We present a finite-time framework for identifying stable and unstable linear time-invariant (LTI) systems from a single closed-loop input-output trajectory. The method does not require knowledge of the stabilizing controller, an intermediate observer, or prior separation of the plant into stable and unstable components. The approach uses a non-causal finite impulse response (FIR) model obtained from a Laurent expansion of the transfer function. In this representation, stable dynamics are captured by causal Markov parameters, while unstable dynamics are captured by non-causal coefficients associated with reverse-time stable evolution. This avoids the growth of causal unstable Markov parameters. A key advantage is that the coefficients multiplying both the input and the process noise remain controlled by stable and reverse-time stable decay rates, rather than by growing forward-time unstable dynamics. To handle closed-loop data, we use the injected excitation as an instrumental variable, which removes the bias caused by correlation between the feedback input and the process noise.
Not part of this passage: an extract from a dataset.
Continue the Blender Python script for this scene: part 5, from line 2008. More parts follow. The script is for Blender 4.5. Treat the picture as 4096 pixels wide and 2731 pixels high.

Under explicit instrument-strength and closed-loop concentration conditions, we derive a non-asymptotic error bound for the estimated Laurent/FIR Markov parameters with the usual $\mathcal{O}(N^{-1/2})$ statistical rate, up to logarithmic factors and truncation terms. The bound captures the effects of process noise, measurement noise, FIR horizons, closed-loop state moments, and controller-dependent instrument conditioning. Numerical experiments support the finite-time analysis by showing the predicted Markov-parameter convergence rate and illustrating how controller-dependent instrument conditioning affects the sample complexity of closed-loop identification.